C’est la femme qui a su se battre pour exister hors du parcours qu’on lui a tracé, qui s’est accomplie, à tel point qu’elle n’a plus besoin de se montrer ou d’utiliser la puissance de sa séduction (elle cache ses seins), car elle a franchit toutes les épreuves (les traces sales sur son ventre, peut être ce qu’il reste du passage chez les sorcières du Chaudron). Cette arcane comprend le tarot en totalité. Toutes les étapes s’y trouvent exprimées, toute la vie d’une fille de contrebande s’y trouve intégrée. Comprendre Lilith, c’est comprendre le Tarot de Lilith, car elle constitue le Tout. Modèle : Mina.

L’arcane sans nom : le passeur

Seule arcane majeure à ne pas être numérotée. Elle n’est ni le zéro, ni le XXII. Elle est pourtant le début et la fin, les passages intermédiaires. Et une voie tout à fait différente de celle que propose les arcanes numérotées. Cette lame est isolée parce qu’elle représente une expérience à part : un chemin de traverse. Le passeur se soustrait à la réalité commune des autres êtres humains, s’exclue. C’est une expérience étrange que de taillader sa chair en souriant, d’être heureuse au fond de cette souffrance. C’est la marginalité, l’exclusion, la rébellion qui ose s’affirmer dans la transgression des interdits, les violations des lois communes.

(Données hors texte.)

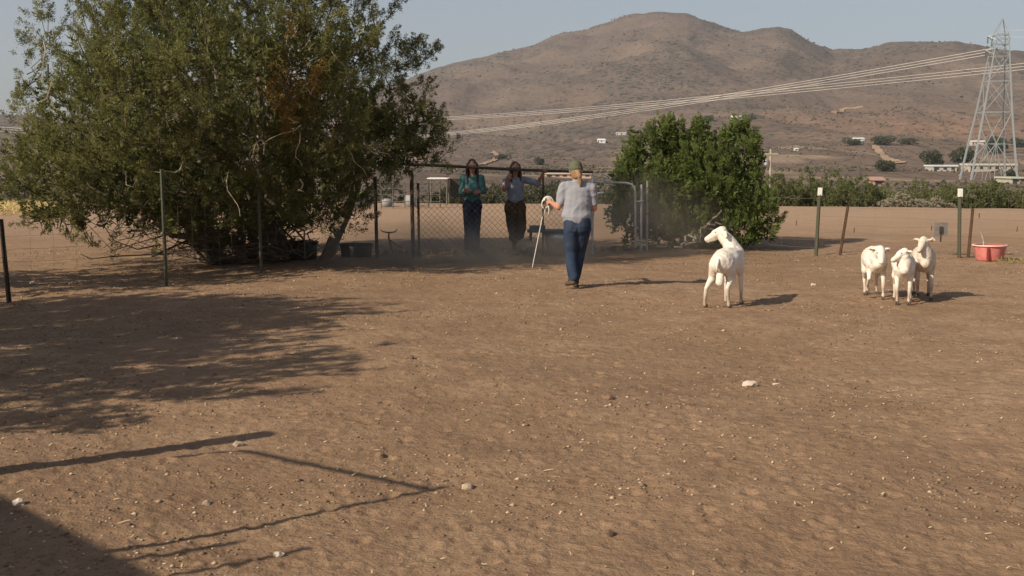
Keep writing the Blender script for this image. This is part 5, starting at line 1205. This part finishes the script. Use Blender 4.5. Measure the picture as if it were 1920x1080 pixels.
def post_at(tipx, tipy, h, r, label, name='wooden_post', lean=(0, 0)):
    """a post whose top's shadow falls at the given place of the photograph"""
    q = gp(tipx, tipy); L = h / math.tan(SUN_EL); b = Vector((q.x - L * math.cos(SUN_AZ) - lean[0], q.y - L * math.sin(SUN_AZ) - lean[1], 0))
    o = MB().tube([(0, 0, -0.2), (lean[0] * .5, lean[1] * .5, h / 2), (lean[0], lean[1], h)], r, 8).build(name, M['palewood'], None, label=label, cat='post', group='posts left of the picture'); o.location = b; return b, h
pa, ha = post_at(492, 812, 1.95, 0.085, 'thick timber post left of the picture that casts the broad bar shadow')
pb, hb = post_at(832, 912, 2.0, 0.022, 'thin post left of the picture that casts the long thin shadow')
post_at(575, 1026, 2.0, 0.018, 'thin stake beside the shed left of the picture')
post_at(440, 1012, 2.1, 0.022, 'second thin stake beside the shed left of the picture')
def shtop(px, py, h):
    q = gp(px, py); L = h / math.tan(SUN_EL); return Vector((q.x - L * math.cos(SUN_AZ), q.y - L * math.sin(SUN_AZ), h))
a_ = shtop(330, 855, 1.86); b_ = shtop(450, 842, 1.90); c_ = shtop(812, 918, 1.97)
o = MB().tube([a_ - pa, b_ - pa, c_ - pa], 0.020, 8).build('rail', M['palewood'], None, label='bent rail tied between the posts left of the picture', cat='rail'); o.location = pa
# shed whose roof corner shades the lower left corner
e0, e1 = shtop(0, 955, 2.35), shtop(235, 1082, 2.35)
dd = (e1 - e0).normalized(); nn = Vector((-dd.y, dd.x, 0)); nn = nn if nn.x < 0 else -nn
s0 = e0 - dd * 0.9; s1 = e1 + dd * 0.25
sh = empty('shed', (s0.x, s0.y, 0), label='small plank shed left of the picture that shades the lower left corner', cat='shed')
def SP(a, b, z): p = s0 + dd * a + nn * b; return Vector((p.x, p.y, z)) - Vector((s0.x, s0.y, 0))
LL = (s1 - s0).length
MB().add([SP(0, 0, 2.35), SP(LL, 0, 2.35), SP(LL, 2.6, 2.35), SP(0, 2.6, 2.35), SP(0, 0, 2.42), SP(LL, 0, 2.42), SP(LL, 2.6, 2.42), SP(0, 2.6, 2.42)], [(0,3,2,1),(4,5,6,7),(0,1,5,4),(1,2,6,5),(2,3,7,6),(3,0,4,7)]).build('roof', M['galv'], sh)
wl = MB()
for (a0, a1, b0, b1) in ((0.2, LL - 0.2, 0.3, 0.36), (0.2, LL - 0.2, 2.3, 2.36), (0.2, 0.26, 0.36, 2.3), (LL - 0.26, LL - 0.2, 0.36, 2.3)):
    wl.add([SP(a0, b0, 0), SP(a1, b0, 0), SP(a1, b1, 0), SP(a0, b1, 0), SP(a0, b0, 2.35), SP(a1, b0, 2.35), SP(a1, b1, 2.35), SP(a0, b1, 2.35)], [(0,3,2,1),(4,5,6,7),(0,1,5,4),(1,2,6,5),(2,3,7,6),(3,0,4,7)])
wl.build('wall', M['palewood'], sh)

# ------------------------------------------------------------------ air
def volume(name, a, b, dens, colr, label, noise=None, aniso=0.2):
    m = bpy.data.materials.new(name); m.use_nodes = True; nt = m.node_tree; nt.nodes.clear()
    out = nt.nodes.new('ShaderNodeOutputMaterial'); v = nt.nodes.new('ShaderNodeVolumePrincipled'); v.inputs['Color'].default_value = (*colr, 1); v.inputs['Anisotropy'].default_value = aniso
    v.inputs['Density'].default_value = dens; nt.links.new(v.outputs[0], out.inputs['Volume'])
    o = MB().box(a, b).build(name, m, None, label=label, cat='haze' if name == 'haze' else 'dust', kind='stuff')
    return o, m, v
volume('haze', (-6000, -400, -75), (6000, 6000, 700), 0.000115, (0.90, 0.93, 1.0), 'thin pale haze over the valley and hills')

def dust(c, r, dens, label, seed):
    m = bpy.data.materials.new('dust'); m.use_nodes = True; nt = m.node_tree; nt.nodes.clear(); L = nt.links
    out = nt.nodes.new('ShaderNodeOutputMaterial'); v = nt.nodes.new('ShaderNodeVolumePrincipled'); v.inputs['Color'].default_value = (0.92, 0.75, 0.57, 1); v.inputs['Anisotropy'].default_value = 0.2
    tc = nt.nodes.new('ShaderNodeTexCoord'); gr = nt.nodes.new('ShaderNodeTexGradient'); gr.gradient_type = 'SPHERICAL'; L.new(tc.outputs['Object'], gr.inputs['Vector'])
    n = nt.nodes.new('ShaderNodeTexNoise'); n.inputs['Scale'].default_value = 1.1; n.inputs['Detail'].default_value = 3
    g = nt.nodes.new('ShaderNodeNewGeometry'); L.new(g.outputs['Position'], n.inputs['Vector'])
    mr = nt.nodes.new('ShaderNodeMapRange'); mr.inputs['From Min'].default_value = 0.38; mr.inputs['From Max'].default_value = 0.62; mr.inputs['To Min'].default_value = 0.15; L.new(n.outputs['Fac'], mr.inputs['Value'])
    a = nt.nodes.new('ShaderNodeMath'); a.operation = 'MULTIPLY'; L.new(gr.outputs['Fac'], a.inputs[0]); L.new(mr.outputs[0], a.inputs[1])
    b = nt.nodes.new('ShaderNodeMath'); b.operation = 'MULTIPLY'; b.inputs[1].default_value = dens; L.new(a.outputs[0], b.inputs[0]); L.new(b.outputs[0], v.inputs['Density'])
    L.new(v.outputs[0], out.inputs['Volume'])
    import bmesh
    bm = bmesh.new(); bmesh.ops.create_icosphere(bm, subdivisions=3, radius=1.02); me = bpy.data.meshes.new('dust_cloud'); bm.to_mesh(me); bm.free()
    o = link('dust_cloud', me, m, None, label=label, cat='dust', kind='stuff'); o.location = c; o.scale = r
q = gp(850, 500); dust((q.x, q.y + 0.2, 0.1), (2.6, 1.6, 0.8), 1.25, 'low brown dust drifting at the feet of the two women', 1)
q = gp(1190, 478); dust((q.x - 0.1, q.y + 0.1, 0.35), (2.0, 1.5, 1.25), 0.75, 'brown dust hanging in front of the gate and the bright green bush', 2)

Ce peut être le suicide, la façon la plus simple d’éviter les vicissitudes d’un chemin qui semble impossible avant de l’emprunter. Ce peut être l’expérience charnelle qu’on s’apprête à subir au cours des nombreuses opérations chirurgicales nécessaires pour renaître. C’est en tout les cas le principe vital qui fait avancer les êtres, qui les aide à “passer” d’un stade à l’autre. C’est aussi celles qui montre le chemin et qui disent : “regarde petite soeur, j’y suis arrivé, suis mes traces”… Modèle : Satine of Marseille.